A little girl wearing a pink onesie being carried ashore in the arms of a man is among the first people to have crossed the English Channel from France to England in 2022.
The pair arrived in the busy Kent port aboard an RNLI lifeboat on a chilly Tuesday morning along with others fresh from the dangerous sea journey.
They were seen being escorted up the gangway by immigration officials before being taken off to be processed.
The latest arrivals – believed to be the first this year – come after more than 28,300 people crossed the Dover Strait aboard small boats in 2021, triple the number for 2020.
Last year’s record number – an increase of about 20,000 on 2020 – came despite millions of pounds promised to French authorities to tackle the issue.
A UK Home Office minister said the British government is “reforming” its approach to asylum through its New Plan for Immigration.
Also seen arriving in Dover on Tuesday morning were a man and woman leading a child wrapped in a blanket – perhaps a family-of-three.
A number of UK Border Force and French boats have been active in the Channel on Tuesday amid renewed attempts to cross the dangerous waters.
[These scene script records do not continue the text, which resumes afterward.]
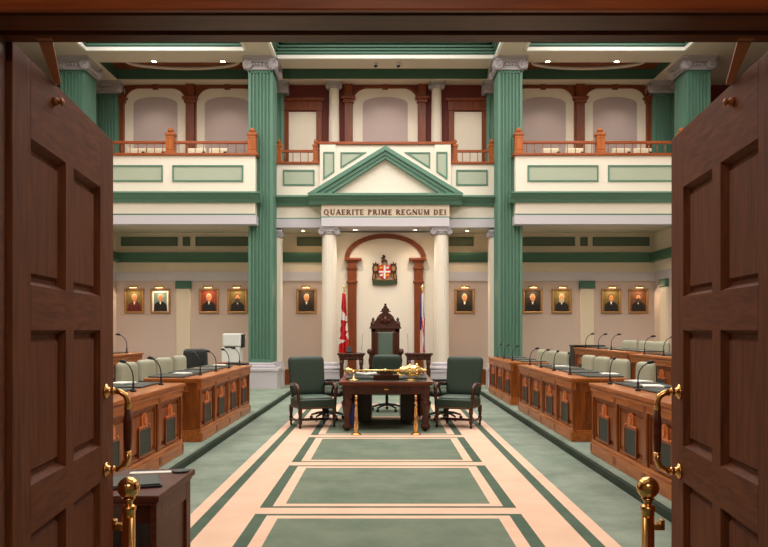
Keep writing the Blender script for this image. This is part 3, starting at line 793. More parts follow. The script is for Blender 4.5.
plist = [
 ('portrait of a person in a dark coat on olive, leftmost on the left wall', 134.5, 'bg_olive','jacket_red','hair_w',False,0,0),
 ('portrait of a person in a dark jacket on blue ground, beside the cream pilaster', 160.5, 'bg_blue','jacket','hair_w',False,0,1),
 ('portrait of a person in dark coat on deep red, right of left pilaster', 209, 'bg_red','jacket','hair_w',False,0,0),
 ('portrait of a moustached person, partly tucked behind the left green pillar', 237.5, 'bg_olive','jacket','hair_d',True,0,0),
 ('small dark portrait alone in the left wing of the portal', 306.5, 'bg_dark','jacket','hair_w',False,0,0),
 ('dark portrait of a white-haired person alone in the right wing of the portal', 464.5, 'bg_dark','jacket','hair_w',False,0,0),
 ('portrait partly hidden behind the right green pillar', 532.5, 'bg_dark','jacket','hair_w',False,0,0),
 ('portrait of a white-bearded person on golden ground, left of the right cream pilaster', 561.5, 'bg_olive','jacket','hair_w',True,0,0),
 ('portrait of a person with bow tie on green ground, right of the cream pilaster', 611, 'bg_olive','jacket','hair_d',False,0,0),
 ('portrait of a bearded person, rightmost beside the open door', 638, 'bg_brown','jacket','hair_d',True,0,0)]
for lb, px, bg, jk, hr, bd, sh, st in plist:
    portrait(lb, px2x(px,Pd), Pd, PZ if abs(px-384) > 100 else 2.37, .57, .70, bg, jk, hr, bd, sh, True, st)

# ------------------------------------------------------------------ coat of arms
t = thing('coat_of_arms', 'carved coat of arms with red shield and white cross on the throne wall', 'coat of arms', (-.02,AW-.003,2.78))
def ysl(mb, poly, d0, d1): mb.prism(poly, 'y', -d1, -d0)
def U(px, py): return ((px-270)/9.117/37.0, (400-py)/9.117/36.85)
def PP(*a): return [U(x,y) for x, y in a]
mb = MB(); ysl(mb, PP((160,400),(158,370),(175,360),(370,360),(388,372),(384,396),(330,404),(215,406)), 0, .07); mb.build('base_mound', 'arms_green', t, bevel=.006)
mb = MB(); mb.mi = 0; ysl(mb, PP((218,225),(325,225),(325,300),(312,330),(292,346),(270,352),(248,346),(228,330),(216,300)), 0, .08)
mb.mi = 1; ysl(mb, PP((262,226),(280,226),(280,348),(262,348)), .08, .088); ysl(mb, PP((218,276),(324,276),(324,292),(218,292)), .08, .0885)
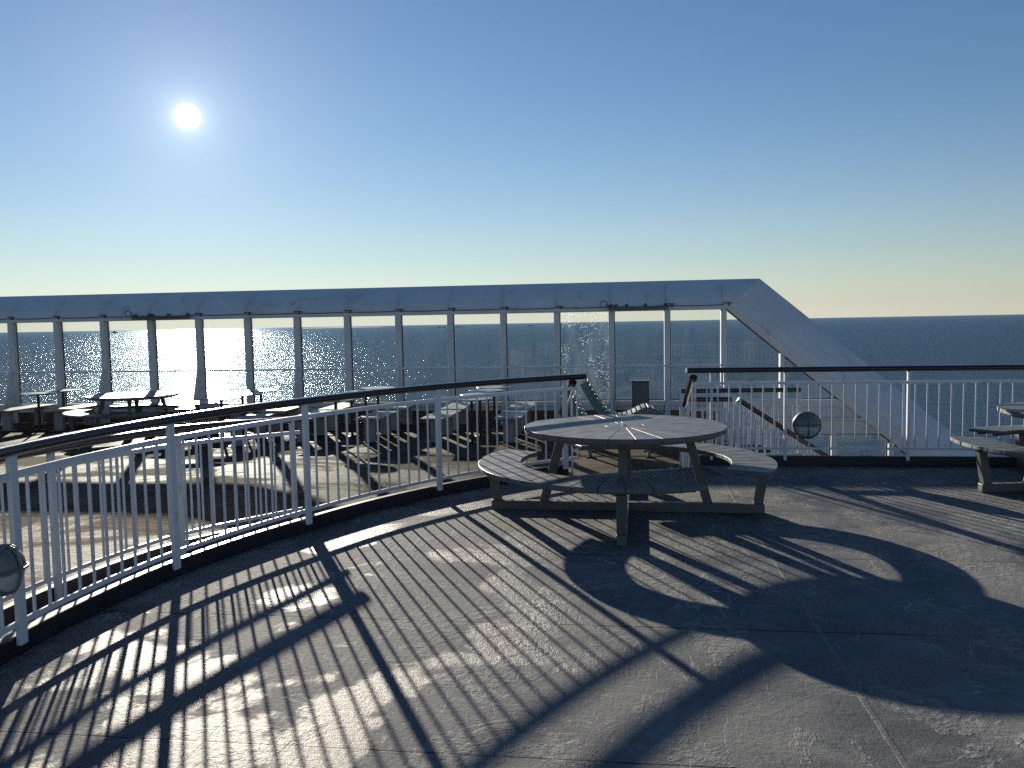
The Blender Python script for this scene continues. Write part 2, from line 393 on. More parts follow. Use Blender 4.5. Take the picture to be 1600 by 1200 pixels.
# the face under the deck edge
mb = MB(); mb.sweep(rail_path(A_BACK, A5 - R(1.0), LEDGE - .06, -1.56, R(2)), [(-.02, -1.43), (.02, -1.43), (.02, 1.43), (-.02, 1.43)], smooth=False)
tag(mb.build('deck_side', M['white_wall']), kind='structure')
mb = MB(); mb.bar(RL(2.2, LEDGE - .06, -1.56), RL(X1 + 1, LEDGE - .06, -1.56), .04, 2.87); tag(mb.build('deck_side', M['white_wall']), kind='structure')

# lower deck: behind, with a stairwell left open along its curved edge and along the starboard stair
angs_ = [(ang_of(p) + 2 * math.pi) % (2 * math.pi) for p in P]
low_poly = [Vector((-24, 20.2, 0)), Vector((-24, 2.2, 0))] + rail_path(angs_[0] + R(20), A5 - R(1), LEDGE - .04)[::1] + [rail_pt(A5, .10), RL(2.1, .0), Vector((2.1, 10.15, 0)), Vector((2.75, 10.15, 0)), Vector((2.75, 11.65, 0)), Vector((4.05, 11.55, 0)), SD(4.15, -1.0), SD(4.15, -.02), SD(-24, -.02)]
def low_z(p):
    """the lower deck rises gently towards the ramp at the left"""
    q = p - WB; s, d = q.dot(e1), q.dot(e2)
    def sm(t): t = max(0.0, min(1.0, t)); return t * t * (3 - 2 * t)
    return LOW + .21 * sm((-3.2 - d) / 5.6) * sm((-.2 - s) / 2.2)
bm = bmesh.new(); f = bm.faces.new([bm.verts.new((p[0], p[1], 0)) for p in low_poly]); bmesh.ops.triangulate(bm, faces=[f])
for k in range(22):
    bmesh.ops.bisect_plane(bm, geom=bm.verts[:] + bm.edges[:] + bm.faces[:], plane_co=SD(0, -3.2 - .28 * k), plane_no=e2)
for k in range(12):
    bmesh.ops.bisect_plane(bm, geom=bm.verts[:] + bm.edges[:] + bm.faces[:], plane_co=SD(-.2 - .22 * k, 0), plane_no=e1)
for v in bm.verts: v.co.z = low_z(v.co)
bmesh.ops.recalc_face_normals(bm, faces=bm.faces[:])
if sum(f.normal.z for f in bm.faces) < 0: bmesh.ops.reverse_faces(bm, faces=bm.faces[:])
me = bpy.data.meshes.new('lower_deck'); bm.to_mesh(me); bm.free()
for p_ in me.polygons: p_.use_smooth = True
me.materials.append(M['lower']); ld = bpy.data.objects.new('lower_deck', me); col.objects.link(ld); tag(ld, kind='structure')
so_ = ld.modifiers.new('thick', 'SOLIDIFY'); so_.thickness = .12; so_.offset = -1
deck('side_deck', [Vector((2.2, 9.6, 0)), Vector((9.6, 9.0, 0)), SD(9.6, -.02), SD(2.0, -.02)], -3.1, .1, M['side'])
def smooth_path(pts, n=6):
    out = []
    for i in range(len(pts) - 1):
        p0 = pts[max(0, i - 1)]; p1 = pts[i]; p2 = pts[i + 1]; p3 = pts[min(len(pts) - 1, i + 2)]
        for j in range(n):
            t = j / n; out.append(.5 * ((2 * p1) + (p2 - p0) * t + (2 * p0 - 5 * p1 + 4 * p2 - p3) * t * t + (3 * p1 - p0 - 3 * p2 + p3) * t ** 3))
    return out + [pts[-1]]
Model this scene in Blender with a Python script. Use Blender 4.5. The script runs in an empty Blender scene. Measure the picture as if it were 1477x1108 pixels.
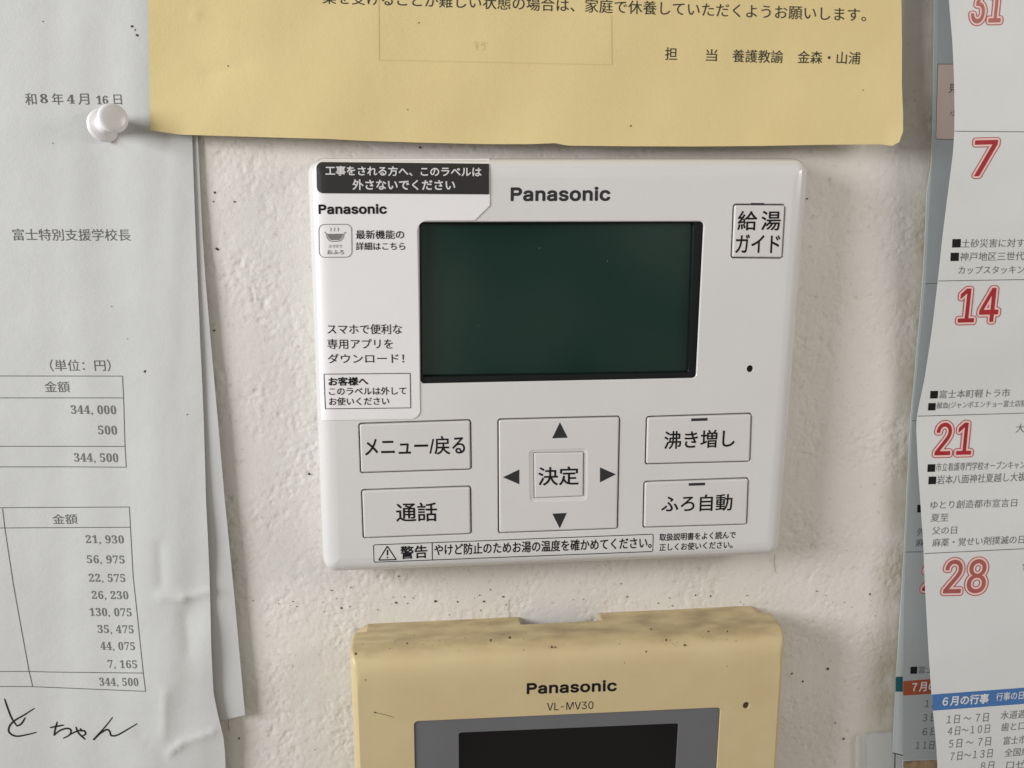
import bpy, bmesh, math, random
import numpy as np
from mathutils import Vector, Matrix
from mathutils.geometry import tessellate_polygon, delaunay_2d_cdt

S = bpy.context.scene
COL = S.collection
random.seed(7)
RNG = np.random.default_rng(11)

# ------------------------------------------------------------------ camera
F_PX, CX, CY = 1250.0, 738.5, 554.0          # focal length and centre, photo pixels
PITCH, YAW, ROLL = math.radians(-11.1089), math.radians(5.1347), math.radians(0.0223)
DIST = 0.2806                                # camera to wall, metres
def _rot(p, y, r):
    Rx = np.array([[1, 0, 0], [0, math.cos(p), -math.sin(p)], [0, math.sin(p), math.cos(p)]])
    Ry = np.array([[math.cos(y), 0, math.sin(y)], [0, 1, 0], [-math.sin(y), 0, math.cos(y)]])
    Rz = np.array([[math.cos(r), -math.sin(r), 0], [math.sin(r), math.cos(r), 0], [0, 0, 1]])
    return Ry @ Rx @ Rz
RC = _rot(PITCH, YAW, ROLL)                  # camera (right, down, forward) -> (right, down, into wall)
def _w(v):                                   # (right, down, in) -> world (X right, Y into wall, Z up)
    return Vector((v[0], v[2], -v[1]))
cam_d = bpy.data.cameras.new('camera')
cam = bpy.data.objects.new('camera', cam_d)
COL.objects.link(cam)
xa, ya, za = _w(RC[:, 0]), -_w(RC[:, 1]), -_w(RC[:, 2])
cam.matrix_world = Matrix(((xa.x, ya.x, za.x, 0), (xa.y, ya.y, za.y, -DIST), (xa.z, ya.z, za.z, 0), (0, 0, 0, 1)))
cam_d.sensor_width = 36.0
cam_d.lens = F_PX / 1477.0 * 36.0
cam_d.clip_start = 0.005
cam_d.clip_end = 50
S.camera = cam

# ------------------------------------------------------------------ light
world = bpy.data.worlds.new('World')
S.world = world
world.use_nodes = True
bg = world.node_tree.nodes['Background']
bg.inputs['Strength'].default_value = 1.0
# added noise backdrop: soft dark and pale blobs for ambient light and reflections
_nt = world.node_tree
_tc = _nt.nodes.new('ShaderNodeTexCoord'); _no = _nt.nodes.new('ShaderNodeTexNoise'); _cr = _nt.nodes.new('ShaderNodeValToRGB')
_no.inputs['Scale'].default_value = 5.5; _no.inputs['Detail'].default_value = 2.0; _no.inputs['Roughness'].default_value = .35
_cr.color_ramp.elements[0].position = .42; _cr.color_ramp.elements[0].color = (.05, .048, .046, 1)
_cr.color_ramp.elements[1].position = .62; _cr.color_ramp.elements[1].color = (.62, .585, .54, 1)
_nt.links.new(_tc.outputs['Generated'], _no.inputs['Vector']); _nt.links.new(_no.outputs['Fac'], _cr.inputs['Fac'])
_nt.links.new(_cr.outputs['Color'], bg.inputs['Color'])
def area(name, loc, aim, sx, sy, power, color):
    d = bpy.data.lights.new(name, 'AREA')
    d.shape = 'RECTANGLE'; d.size = sx; d.size_y = sy; d.energy = power; d.color = color
    o = bpy.data.objects.new(name, d); COL.objects.link(o)
    o.location = loc
    o.rotation_euler = (Vector(aim) - Vector(loc)).to_track_quat('-Z', 'Y').to_euler()
    return o
area('window_light', (-0.85, -0.43, 0.20), (-0.05, 0, 0.0), 0.46, 0.36, 10.6, (0.97, 0.985, 1.0))
area('room_light', (0.50, -0.30, 0.12), (0.14, 0, 0.0), 0.18, 0.16, 0.9, (1.0, 0.95, 0.88))
S.view_settings.view_transform = 'Standard'
S.view_settings.look = 'None'
S.view_settings.exposure = 0.09
S.view_settings.gamma = 1.0
S.view_settings.use_curve_mapping = False

# ------------------------------------------------------------------ helpers
def P(px, py, h=0.0):
    """photo pixel -> the point that lies h millimetres in front of the wall"""
    d = RC @ np.array([(px - CX) / F_PX, (py - CY) / F_PX, 1.0])
    k = (DIST - h * 0.001) / d[2]
    return Vector((d[0] * k, -h * 0.001, -d[1] * k))
_vd = RC.T @ np.array([0, 1.0, 0])
VP = (CX + F_PX * _vd[0] / _vd[2], CY + F_PX * _vd[1] / _vd[2])     # where plumb lines meet
def up_px(x, y):
    dx, dy = x - VP[0], y - VP[1]
    s = 1 if dy < 0 else -1
    return (s * dx / abs(dy), s * dy / abs(dy))
def lerp(a, b, t): return a + (b - a) * t
def sst(a, b, x):
    t = min(1, max(0, (x - a) / (b - a)))
    return t * t * (3 - 2 * t)
def curve(pts):
    ys = [p[1] for p in pts]; xs = [p[0] for p in pts]
    return lambda y: float(np.interp(y, ys, xs))
def hermite(keys):
    """smooth interpolation through (y, value) keys"""
    ks = sorted(keys)
    Y = np.array([k[0] for k in ks], float); V = np.array([k[1] for k in ks], float)
    m = np.gradient(V, Y)
    def f(y):
        y = min(max(y, Y[0]), Y[-1])
        i = min(len(Y) - 2, max(0, int(np.searchsorted(Y, y)) - 1))
        d = Y[i + 1] - Y[i]; t = (y - Y[i]) / d
        return ((2*t**3 - 3*t*t + 1) * V[i] + (t**3 - 2*t*t + t) * d * m[i] + (-2*t**3 + 3*t*t) * V[i+1] + (t**3 - t*t) * d * m[i+1])
    return f

class MB:
    """collects polygons of one part"""
    def __init__(s): s.v = []; s.f = []; s.sm = []
    def add(s, verts, faces, smooth=False):
        o = len(s.v); s.v += [Vector(v) for v in verts]
        for f in faces:
            s.f.append(tuple(i + o for i in f)); s.sm.append(smooth)
    def build(s, name, mat, parent=None, base=None, solid=0.0, recalc=False, bevel=0):
        me = bpy.data.meshes.new(name)
        off = ROOT[parent.name] if parent is not None else (base or Vector((0, 0, 0)))
        me.from_pydata([v - off for v in s.v], [], s.f)
        me.polygons.foreach_set('use_smooth', s.sm)
        if recalc:
            bm = bmesh.new(); bm.from_mesh(me)
            bmesh.ops.recalc_face_normals(bm, faces=bm.faces); bm.to_mesh(me); bm.free()
        me.materials.append(mat)
        me.update()
        o = bpy.data.objects.new(name, me); COL.objects.link(o)
        if parent is not None:
            o.parent = parent
        else:
            o.location = off
        ROOT[o.name] = off
        if solid:
            m = o.modifiers.new('thickness', 'SOLIDIFY'); m.thickness = solid; m.offset = 0
        return o
ROOT = {}
def thing(name, label, cat, loc, group=None):
    o = bpy.data.objects.new(name, None); COL.objects.link(o)
    o.location = loc; o.empty_display_size = 0.02
    o['label'] = label; o['category'] = cat
    if group: o['group'] = group
    ROOT[o.name] = Vector(loc)
    return o

# --- shapes
def rr(w, h, r, inset=0.0, n=6):
    """rounded rectangle loop in millimetres, origin at its lower left"""
    r = max(0.05, r - inset); x0, y0, x1, y1 = inset, inset, w - inset, h - inset
    pts = []
    for cx_, cy_, a0 in ((x1 - r, y1 - r, 0), (x0 + r, y1 - r, 90), (x0 + r, y0 + r, 180), (x1 - r, y0 + r, 270)):
        for k in range(n + 1):
            a = math.radians(a0 + 90.0 * k / n)
            pts.append((cx_ + r * math.cos(a), cy_ + r * math.sin(a)))
    return pts
class Quad:
    """four photo corners TL TR BR BL at height h -> a flat frame in millimetres"""
    def __init__(s, tl, tr, br, bl, h):
        s.c = [P(*tl, h), P(*tr, h), P(*br, h), P(*bl, h)]
        s.w = 500 * ((s.c[1] - s.c[0]).length + (s.c[2] - s.c[3]).length)
        s.h = 500 * ((s.c[3] - s.c[0]).length + (s.c[2] - s.c[1]).length)
    def at(s, x, y, h):
        u, v = x / s.w, y / s.h
        a = s.c[3].lerp(s.c[2], u); b = s.c[0].lerp(s.c[1], u)
        p = a.lerp(b, v)
        return Vector((p.x, -h * 0.001, p.z))
    def uv(s, p):
        ex, ey = s.c[2] - s.c[3], s.c[0] - s.c[3]
        d = p - s.c[3]
        a = ex.x * ey.z - ex.z * ey.x
        return (s.w * (d.x * ey.z - d.z * ey.x) / a, s.h * (ex.x * d.z - ex.z * d.x) / a)
    def loop(s, r, inset, h, n=6):
        return [s.at(x, y, h) for x, y in rr(s.w, s.h, r, inset, n)]
def rings(mb, loops, cap=True, smooth=True):
    n = len(loops[0]); v = [p for l in loops for p in l]; f = []
    for i in range(len(loops) - 1):
        for k in range(n):
            k2 = (k + 1) % n
            f.append((i*n + k, i*n + k2, (i+1)*n + k2, (i+1)*n + k))
    mb.add(v, f, smooth)
    if cap:
        mb.add(loops[-1], [tuple(range(n))], False)
def plate(mb, outer, holes, smooth=False):
    """flat face with holes"""
    loops = [[Vector((p.x, p.z, 0)) for p in l] for l in [outer] + holes]
    tris = tessellate_polygon(loops)
    allp = [p for l in [outer] + holes for p in l]
    mb.add(allp, [tuple(t) for t in tris], smooth)
def disc(mb, c, r, n=14, jag=0.0):
    pts = []
    for k in range(n):
        a = 2 * math.pi * k / n; q = r * (1 + random.uniform(-jag, jag))
        pts.append(Vector((c.x + q * math.cos(a), c.y, c.z + q * math.sin(a))))
    mb.add(pts, [tuple(range(n))])
def sheet_mesh(mb, outline, hf, step=7.0, smooth=True, thick=0.0):
    """surface bounded by a photo outline, each point lifted to its own height"""
    pts = []
    for i in range(len(outline)):
        a, b = outline[i], outline[(i + 1) % len(outline)]
        n = max(1, int(math.hypot(b[0]-a[0], b[1]-a[1]) / step))
        for k in range(n):
            pts.append((lerp(a[0], b[0], k/n), lerp(a[1], b[1], k/n)))
    nb = len(pts)
    poly = np.array(pts)
    xs = np.arange(poly[:, 0].min() + step*.6, poly[:, 0].max(), step)
    ys = np.arange(poly[:, 1].min() + step*.6, poly[:, 1].max(), step)
    gx, gy = np.meshgrid(xs, ys); gx[1::2] += step * .5
    gx, gy = gx.ravel(), gy.ravel()
    x1, y1 = poly[:, 0], poly[:, 1]; x2, y2 = np.roll(x1, -1), np.roll(y1, -1)
    ins = np.zeros(len(gx), bool); md = np.full(len(gx), 1e9)
    for a, b, c, d in zip(x1, y1, x2, y2):
        if b != d:
            ins ^= ((b > gy) != (d > gy)) & (gx < (c - a) * (gy - b) / (d - b) + a)
        md = np.minimum(md, np.hypot(gx - a, gy - b))
    keep = ins & (md > step * .55)
    allp = [Vector(p) for p in pts] + [Vector((a, b)) for a, b in zip(gx[keep], gy[keep])]
    v, e, f, *_ = delaunay_2d_cdt(allp, [(i, (i + 1) % nb) for i in range(nb)], [], 1, 1e-6)
    V = [P(p.x, p.y, hf(p.x, p.y)) for p in v]
    F = []
    for t in f:
        n = (V[t[1]] - V[t[0]]).cross(V[t[2]] - V[t[0]])
        F.append(tuple(t) if n.y < 0 else tuple(reversed(t)))
    mb.add(V, F, smooth)
    if thick:                                  # back face and a crisp cut edge
        B = [v + Vector((0, thick * .001, 0)) for v in V]
        mb.add(B, [tuple(reversed(t)) for t in F], smooth)
        ed = {}
        for t in F:
            for a, b in ((t[0], t[1]), (t[1], t[2]), (t[2], t[0])):
                if (b, a) in ed: del ed[(b, a)]
                else: ed[(a, b)] = 1
        for a, b in ed: mb.add([V[a], B[a], B[b], V[b]], [(0, 1, 2, 3)])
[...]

The last 12 months have seen smugglers packing more and more people aboard larger and larger dinghies, sometimes with deadly consequences.
But arrivals will continue and more people will drown in the narrow sea between France and Britain if the UK government pursues its “dangerous and callous policy”, ministers have been warned.
Overall, at least 28,395 people reached the UK aboard small boats in 2021, according to analysis by the PA news agency.
Tim Naor Hilton, chief executive at Refugee Action, said that the UK government’s policy will lead to more deaths in the Dover Strait.
He said: “People will continue to cross the Channel in flimsy boats, and smugglers will continue to profit, unless ministers open up more routes for refugees to claim asylum here.
“(In November) we saw the deadly result of their strategy of keeping people out rather than keeping people safe, when at least 27 people died near our coast.
“And yet the Government wants to legalise this dangerous and callous policy in its Anti-Refugee Bill, which will only lead to more people drowning. It must wake up and scrap this Bill now.”
British Home Office minister Tom Pursglove said: “Seeking asylum for protection should not involve people asylum shopping country to country, or risking their lives by lining the pockets of criminal gangs to cross the Channel.”
He said the UK government is “reforming” its approach by “making the tough decisions to end the overt exploitation of our laws and UK taxpayers”.